Nightfall: Noir As Fast, Cheap, Out-of-Control Sweat-Session

10/12/2010 10:44 AM |

Jesus thats a narrow poster.

  • Jesus that’s a narrow poster.

Tonight, Film Forum’s Heist Movie series continues with Jacques Tourneur’s Nightfall, double-featured with The Necklace (with Dan Duryea and Jayne Mansfield). We here reviewed when Film Forum revived it for a week early this summer:

Will we ever tire of noir? Unlikely—it’s their time-and-place particularity, rising like mushrooms from the decaying roots of postwar culture, that makes them sing even today.
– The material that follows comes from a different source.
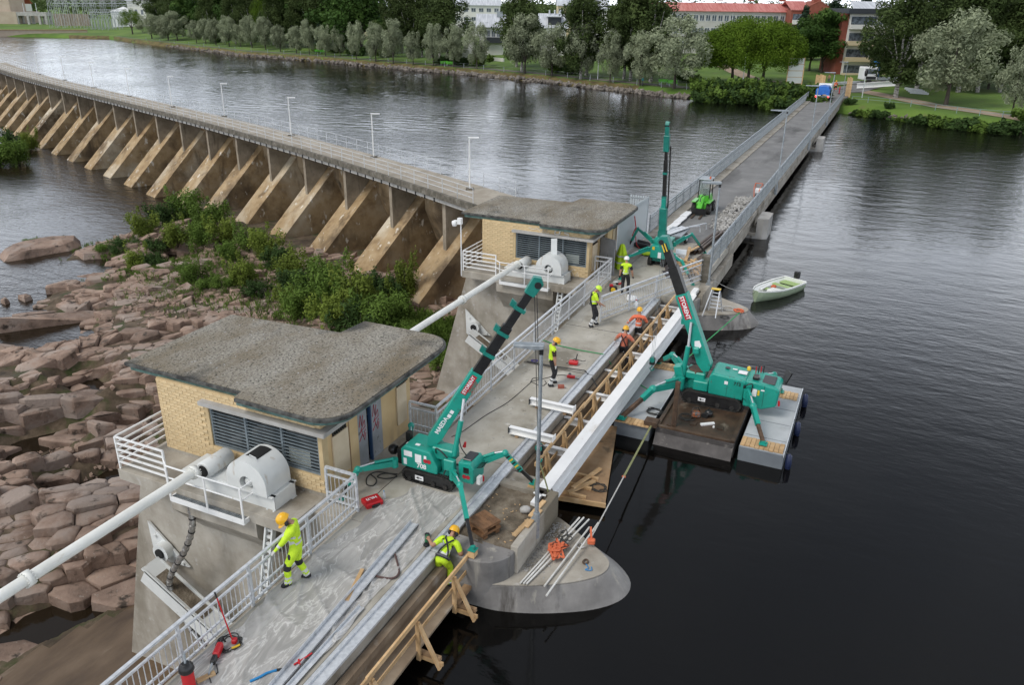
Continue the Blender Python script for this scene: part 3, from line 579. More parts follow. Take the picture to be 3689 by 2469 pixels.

Though you’d think by now that has-been is definitely the new never-was, the noirs live on in iconic resonance, because, ironically, they’re a nostalgist’s hot-coffee-in-the-face reality check, reminding us in no uncertain terms that the past we often idealize and dismiss was just as beset by misery and ruin as today. Maybe more so. Jacques Tourneur’s Nightfall is a near-forgotten, fast-cheap-&-out-of-control sweat session, in which the hulking yet quivering Aldo Ray hits the Big City on the run from something very very bad, and crosses paths in a bar with Anne Bancroft, a used-abused waif with the defensive posture of squirrel among dogs. Soon enough Brian Keith, as a bloodspilling bank robbing anti-Aldo (they were both thick-necked Pacific-theater vets and look it), emerges and pushes the action back to the great wide open of Wyoming, where an oil rig becomes an impromptu torture appliance. Little of the David Goodis-based film is actually very dark; it’s the lawless, wintry mountain wilderness that generates more anxiety, and the forecast the film delivers of the Coen bros’ Fargo has been duly noted. Sans the Orphic torque of Tourneur’s Out of the Past, the movie still radiates a fight-or-flight inquietude that itself could serve as a mid-century axiom, a kind of feel-bad story America couldn’t stop telling itself.